What was your reaction when you first read the scene about Jack and his uncle? 

I was so in Portia’s mindset at the point when I got to that part of the script. I just felt for Portia, and was also so worried for her. I was like, “Oh, no, Jack’s gonna come back and have sex with Portia?” But when I watched it months later as a viewer, I thought it was just so funny, honestly. And shocking and amazing. 

What was the most helpful note that Mike White gave you while shooting? 
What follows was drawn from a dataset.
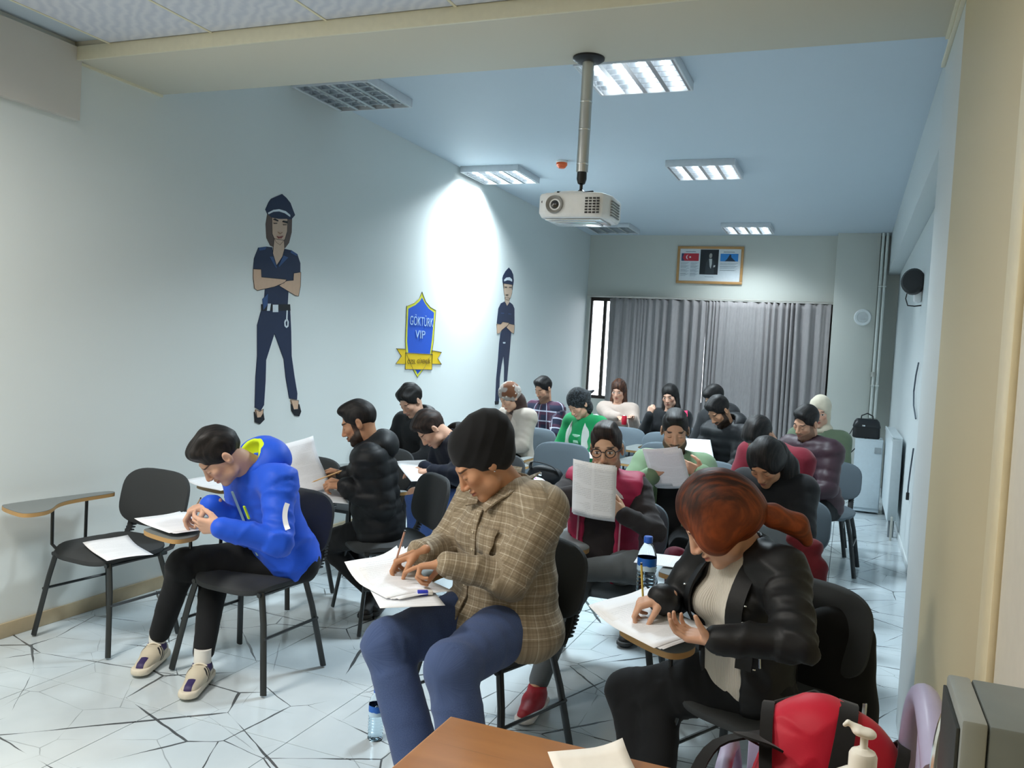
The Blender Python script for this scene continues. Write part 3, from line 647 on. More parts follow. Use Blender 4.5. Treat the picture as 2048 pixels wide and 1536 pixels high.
POSE={
'blue':dict(a=20,s=0.95,pel=(-2.298,3.190,0.500),neck=(-2.367,3.001,0.931),head=(-2.422,2.850,0.989),shL=(-2.204,2.963,0.887),elL=(-2.106,2.849,0.668),wrL=(-2.279,2.700,0.732),hpL=(-2.218,3.160,0.500),knL=(-2.605,3.064,0.410),anL=(-2.491,2.877,0.100),shR=(-2.516,3.077,0.887),elR=(-2.431,3.037,0.638),wrR=(-2.463,2.850,0.781),hpR=(-2.379,3.219,0.500),knR=(-2.712,2.986,0.462),anR=(-2.827,2.965,0.100)),
'puffer':dict(a=62,s=0.86,pel=(-2.313,4.015,0.500),neck=(-2.379,3.981,0.921),head=(-2.436,3.950,1.061),shL=(-2.302,3.852,0.879),elL=(-2.234,3.884,0.652),wrL=(-2.409,3.800,0.742),hpL=(-2.277,3.947,0.500),knL=(-2.665,4.024,0.367),anL=(-2.401,4.122,0.100),shR=(-2.442,4.116,0.879),elR=(-2.462,4.113,0.641),wrR=(-2.508,3.950,0.772),hpR=(-2.349,4.083,0.500),knR=(-2.696,4.244,0.332),anR=(-2.390,4.187,0.100)),
'brown':dict(a=40,s=0.86,pel=(-2.301,5.198,0.500),neck=(-2.418,5.058,0.891),head=(-2.509,4.950,0.957),shL=(-2.291,4.975,0.852),elL=(-2.220,4.804,0.697),wrL=(-2.431,4.850,0.698),hpL=(-2.242,5.148,0.500),knL=(-2.444,4.844,0.500),anL=(-2.431,4.860,0.100),shR=(-2.522,5.169,0.852),elR=(-2.549,5.095,0.624),wrR=(-2.512,4.900,0.709),hpR=(-2.361,5.248,0.500),knR=(-2.624,4.996,0.500),anR=(-2.612,5.011,0.100)),
'wall':dict(a=15,s=0.89,pel=(-3.051,5.920,0.500),neck=(-3.075,5.832,0.933),head=(-3.097,5.750,1.068),shL=(-2.923,5.800,0.890),elL=(-2.903,5.702,0.663),wrL=(-3.071,5.574,0.597),hpL=(-2.974,5.900,0.500),knL=(-3.032,5.530,0.500),anL=(-3.027,5.550,0.100),shR=(-3.222,5.881,0.890),elR=(-3.289,5.805,0.663),wrR=(-3.208,5.610,0.597),hpR=(-3.128,5.941,0.500),knR=(-3.263,5.592,0.500),anR=(-3.258,5.612,0.100)),
'checked':dict(a=32,s=0.96,pel=(-1.128,2.894,0.520),neck=(-1.123,2.901,0.999),head=(-1.199,2.780,1.095),shL=(-0.957,2.796,0.951),elL=(-1.027,2.680,0.720),wrL=(-1.225,2.555,0.771),hpL=(-1.055,2.848,0.520),knL=(-1.102,2.405,0.490),anL=(-0.974,2.334,0.100),shR=(-1.290,3.004,0.951),elR=(-1.383,2.885,0.729),wrR=(-1.370,2.650,0.770),hpR=(-1.201,2.940,0.520),knR=(-1.415,2.551,0.464),anR=(-1.229,2.476,0.100)),
'redhead':dict(a=38,s=0.86,pel=(-0.236,2.732,0.500),neck=(-0.264,2.697,0.929),head=(-0.339,2.600,1.025),shL=(-0.142,2.607,0.886),elL=(-0.085,2.415,0.751),wrL=(-0.297,2.380,0.732),hpL=(-0.175,2.684,0.500),knL=(-0.508,2.789,0.375),anL=(-0.468,2.583,0.100),shR=(-0.380,2.793,0.886),elR=(-0.508,2.776,0.682),wrR=(-0.487,2.580,0.770),hpR=(-0.297,2.780,0.500),knR=(-0.634,2.838,0.356),anR=(-0.512,2.641,0.100)),
'glasses':dict(a=-5,s=0.83,pel=(-1.036,3.900,0.500),neck=(-1.034,3.879,0.917),head=(-1.032,3.850,1.064),shL=(-0.889,3.893,0.875),elL=(-0.768,3.758,0.728),wrL=(-0.875,3.600,0.813),hpL=(-0.962,3.907,0.500),knL=(-0.801,3.601,0.597),anL=(-1.096,3.450,0.561),shR=(-1.180,3.868,0.875),elR=(-1.209,3.642,0.822),wrR=(-1.020,3.650,0.910),hpR=(-1.111,3.894,0.500),knR=(-1.112,3.568,0.350),anR=(-1.134,3.350,0.098)),
'green':dict(a=-2,s=0.89,pel=(-0.888,4.809,0.500),neck=(-0.887,4.786,0.944),head=(-0.886,4.750,1.100),shL=(-0.732,4.794,0.900),elL=(-0.655,4.624,0.734),wrL=(-0.682,4.500,0.917),hpL=(-0.808,4.812,0.500),knL=(-0.755,4.440,0.500),anL=(-0.756,4.460,0.100),shR=(-1.043,4.783,0.900),elR=(-1.111,4.589,0.758),wrR=(-0.944,4.500,0.875),hpR=(-0.968,4.806,0.500),knR=(-0.995,4.432,0.500),anR=(-0.996,4.452,0.100)),
'girl':dict(a=15,s=0.85,pel=(-0.305,4.603,0.500),neck=(-0.328,4.517,0.917),head=(-0.359,4.400,1.012),shL=(-0.181,4.487,0.876),elL=(-0.161,4.320,0.706),wrL=(-0.329,4.200,0.760),hpL=(-0.231,4.583,0.500),knL=(-0.285,4.226,0.500),anL=(-0.279,4.245,0.100),shR=(-0.470,4.564,0.876),elR=(-0.502,4.443,0.672),wrR=(-0.437,4.300,0.817),hpR=(-0.379,4.623,0.500),knR=(-0.510,4.287,0.500),anR=(-0.505,4.306,0.100)),
'purple':dict(a=30,s=0.92,pel=(-0.143,6.427,0.505),neck=(-0.234,6.406,0.955),head=(-0.266,6.350,1.107),shL=(-0.085,6.328,0.910),elL=(-0.096,6.234,0.671),wrL=(-0.299,6.146,0.606),hpL=(-0.071,6.385,0.505),knL=(-0.230,6.031,0.500),anL=(-0.220,6.049,0.100),shR=(-0.364,6.488,0.910),elR=(-0.453,6.438,0.674),wrR=(-0.426,6.220,0.606),hpR=(-0.215,6.468,0.505),knR=(-0.442,6.154,0.500),anR=(-0.432,6.171,0.100)),
'maroon':dict(a=30,s=1.00,pel=(-0.324,5.565,0.500),neck=(-0.401,5.432,0.974),head=(-0.477,5.300,1.069),shL=(-0.242,5.358,0.927),elL=(-0.253,5.243,0.672),wrL=(-0.471,5.150,0.595),hpL=(-0.246,5.520,0.500),knL=(-0.421,5.138,0.500),anL=(-0.411,5.155,0.100),shR=(-0.544,5.532,0.927),elR=(-0.638,5.465,0.672),wrR=(-0.610,5.230,0.595),hpR=(-0.402,5.610,0.500),knR=(-0.646,5.267,0.500),anR=(-0.636,5.285,0.100)),
'hijabright':dict(a=10,s=0.95,pel=(-0.196,7.237,0.500),neck=(-0.198,7.220,0.973),head=(-0.202,7.200,1.142),shL=(-0.035,7.193,0.926),elL=(0.001,7.095,0.682),wrL=(-0.170,6.946,0.613),hpL=(-0.112,7.222,0.500),knL=(-0.141,6.824,0.500),anL=(-0.138,6.843,0.100),shR=(-0.361,7.251,0.926),elR=(-0.428,7.171,0.682),wrR=(-0.319,6.973,0.613),hpR=(-0.279,7.251,0.500),knR=(-0.388,6.867,0.500),anR=(-0.384,6.887,0.100)),
'beard':dict(a=35,s=0.99,pel=(-0.799,7.233,0.500),neck=(-0.896,7.094,0.966),head=(-0.962,7.000,1.103),shL=(-0.744,7.008,0.920),elL=(-0.767,6.895,0.667),wrL=(-0.990,6.821,0.589),hpL=(-0.726,7.182,0.500),knL=(-0.932,6.818,0.500),anL=(-0.920,6.834,0.100),shR=(-1.029,7.208,0.920),elR=(-1.128,7.147,0.667),wrR=(-1.121,6.912,0.589),hpR=(-0.872,7.284,0.500),knR=(-1.144,6.966,0.500),anR=(-1.132,6.982,0.100)),
'back':dict(a=35,s=1.03,pel=(-1.026,8.168,0.500),neck=(-1.087,8.080,1.002),head=(-1.143,8.000,1.159),shL=(-0.933,7.986,0.952),elL=(-0.951,7.870,0.689),wrL=(-1.184,7.798,0.612),hpL=(-0.950,8.115,0.500),knL=(-1.164,7.738,0.500),anL=(-1.153,7.755,0.100),shR=(-1.228,8.192,0.952),elR=(-1.331,8.136,0.689),wrR=(-1.319,7.892,0.612),hpR=(-1.101,8.221,0.500),knR=(-1.381,7.890,0.500),anR=(-1.370,7.907,0.100)),
'pink':dict(a=5,s=0.91,pel=(-1.693,8.746,0.500),neck=(-1.695,8.723,0.954),head=(-1.697,8.700,1.116),shL=(-1.536,8.711,0.909),elL=(-1.494,8.620,0.675),wrL=(-1.645,8.463,0.608),hpL=(-1.611,8.739,0.500),knL=(-1.605,8.355,0.500),anL=(-1.603,8.375,0.100),shR=(-1.853,8.739,0.909),elR=(-1.930,8.589,0.718),wrR=(-1.857,8.536,0.927),hpR=(-1.774,8.754,0.500),knR=(-1.848,8.377,0.500),anR=(-1.846,8.397,0.100)),
'cream':dict(a=0,s=0.90,pel=(-2.369,9.214,0.500),neck=(-2.369,9.214,0.952),head=(-2.369,9.200,1.114),shL=(-2.211,9.214,0.907),elL=(-2.125,9.045,0.740),wrL=(-2.109,8.850,0.853),hpL=(-2.288,9.214,0.500),knL=(-2.248,8.835,0.500),anL=(-2.248,8.855,0.100),shR=(-2.527,9.214,0.907),elR=(-2.398,9.004,0.849),wrR=(-2.261,8.825,0.858),hpR=(-2.450,9.214,0.500),knR=(-2.490,8.835,0.500),anR=(-2.490,8.855,0.100)),
'greenwoman':dict(a=25,s=0.90,pel=(-2.048,7.048,0.500),neck=(-2.075,6.991,0.948),head=(-2.117,6.900,1.076),shL=(-1.929,6.930,0.903),elL=(-1.923,6.828,0.671),wrL=(-2.116,6.731,0.604),hpL=(-1.974,7.013,0.500),knL=(-2.099,6.652,0.500),anL=(-2.090,6.670,0.100),shR=(-2.215,7.063,0.903),elR=(-2.296,7.002,0.671),wrR=(-2.247,6.792,0.604),hpR=(-2.122,7.082,0.500),knR=(-2.319,6.755,0.500),anR=(-2.310,6.773,0.100)),
'plaid':dict(a=20,s=0.93,pel=(-2.872,8.271,0.500),neck=(-2.880,8.248,0.962),head=(-2.898,8.200,1.121),shL=(-2.727,8.195,0.916),elL=(-2.710,8.094,0.678),wrL=(-2.899,7.979,0.611),hpL=(-2.794,8.243,0.500),knL=(-2.889,7.863,0.500),anL=(-2.882,7.882,0.100),shR=(-3.032,8.306,0.916),elR=(-3.110,8.240,0.678),wrR=(-3.039,8.030,0.611),hpR=(-2.950,8.300,0.500),knR=(-3.121,7.948,0.500),anR=(-3.114,7.967,0.100)),
'polka':dict(a=30,s=0.89,pel=(-2.758,7.213,0.500),neck=(-2.777,7.179,0.942),head=(-2.823,7.100,1.073),shL=(-2.641,7.105,0.898),elL=(-2.643,7.006,0.670),wrL=(-2.840,6.929,0.605),hpL=(-2.689,7.173,0.500),knL=(-2.840,6.830,0.500),anL=(-2.830,6.847,0.100),shR=(-2.910,7.260,0.898),elR=(-2.994,7.209,0.670),wrR=(-2.963,7.000,0.605),hpR=(-2.827,7.253,0.500),knR=(-3.048,6.950,0.500),anR=(-3.038,6.967,0.100)),
}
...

My favorite note or time of him directing me was was in Episode 2 when I’m on the dinner date with Albie and I’m given this whole spiel from him about being a good guy and not being like his dad. I’m not on the same page as him — I’m like, “Yeah, I just want to have fun.” And then I go off about wanting guidance, not being a part of the discourse and being sick of all the [dating] apps and everything. And the first time around, I did it just kind of miserable and exhausted by it all. And then Mike came up to me, and he was like, “I want when you start talking about this, to bring out tics, like you get ticky — like it affects you so differently and so deeply that you’re buzzing with this kind of relationship and hatred for this. And it makes you like fuzzy.” And I was like, “Oh, that’s so interesting.”

And then I did it like that and it felt so much better, and all-consuming. Like it felt like my whole body felt anxiety talking about it, which was cool. 

What was the best part of working with Jennifer Coolidge? 

Just working with her in general, observing her. Because my character reacts to her more often than not, like, it’s very rare that Portia is leading a conversation or a scene. It’s Jennifer doing all the shit, and Portia just going along for the miserable ride. And it was just so fun and inspiring to watch her have so much freedom and genuinely play. That’s something I want more of in my career and creative experiences, the ability to just play and she does that really well. 

Did you and Coolidge improv any lines in the scenes you did together? 

She improvised so many times. She and Mike work so uniquely together where she’ll just go off and you don’t know if she is actually forgetting what happens next to the scene or what her line is, or if she’s like intentionally doing it. But it’s amazing, whatever it is. And then Mike will just feed her things, and she’ll just do it.

There’s definitely an energy between them that is very unique and creates this very specific energy in the scene and as the character so that so that was just fun to watch and then react to in the moment. 

This interview has been edited and condensed.